The delay foreshadows the hiccups inherent in any tax reform effort. Republicans face the huge challenge of finding enough breaks to eliminate or curb to pay for tax cuts – and some members have already indicated that they feel they haven’t been consulted on what tradeoffs will be made in the proposed bill.
“If we get to Friday afternoon and we still haven’t seen a bill, people will start to get genuinely concerned,” said one person close to the administration.
Postponing the release of the House tax bill also eats into precious time in an already tight schedule, while complicating the White House’s efforts to publicly sell a tax plan.
“Every day that it gets delayed is a setback if we’re aiming to sign a bill by Christmas Eve,” said Stephen Moore, a distinguished visiting fellow at the Heritage Foundation and informal economic adviser to the president. “They key is not get bogged down.”
The White House press office did not respond to a request for comment.
Trump had originally planned to host Republican members of the House Ways & Means Committee at the White House on Wednesday afternoon. The photo-op was rescheduled to Thursday, when Trump is also due to announce his pick for Federal Reserve chair.
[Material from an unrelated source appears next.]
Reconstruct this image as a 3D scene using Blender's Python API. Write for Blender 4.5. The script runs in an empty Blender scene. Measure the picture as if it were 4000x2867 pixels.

He leaves Friday for his first trip to Asia.
“We’re still on schedule for our overall goals and still on track to have the mark-up next week, said one of the senior administration officials. “Hopefully, we’ll get the bill out of House next week.”
But the delay complicated the plans of tax experts, wonks and lobbyists who had scheduled their week around a Wednesday bill release.
Moore, for instance, had planned to do a handful of television hits about the House bill on Wednesday and then attend a meeting with economic policy officials at the White House. All of it got cancelled, so Moore found himself with a free day to mostly sit around his office.
“Hopefully, it’s just a one-day delay,” he said on Wednesday afternoon.
The White House is proceeding with an aggressive sales pitch despite the absence of legislation. Treasury Secretary Steven Mnuchin was in Southern California, visiting Republican congressional districts to talk up the necessity of tweaking the tax code. He also plans to give a speech Sunday at the Ronald Reagan Presidential Library in Simi Valley, according to a senior Treasury official.
Vice President Mike Pence plans to travel to Orlando, Florida, on Thursday, along with Agriculture Secretary Sonny Perdue, to give remarks about tax reform at an American manufacturer called Correct Craft.
National Economic Council Director Gary Cohn attended the Senate Republican steering lunch on Thursday, where he stressed that Congress needs to pass a tax bill soon, according to two attendees.
Cohn told lawmakers that the IRS needed time to propagate new rules and that the House Republicans needed to release their tax legislation before the president left for Asia – a timeframe that now seems unclear.
“It’s funny… they’ve been telling us for a month, ‘Don’t worry, we’ll be ready, we’ll be ready, we’ll be ready’ And now here we are,” said one White House staffer.
But with the last tax overhaul in 1986 under President Ronald Reagan, a slight delay in releasing the House Republican tax bill wound up not hobbling the final bill.
“Advocates of tax reform should pray this is the worst stumble they have,” said Jeffrey Birnbaum, the author of the seminal book on the 1986 tax legislation, Showdown at Gucci Gulch, and president of BGR Public Relations. “Deadlines were broken all of the time in 1986.”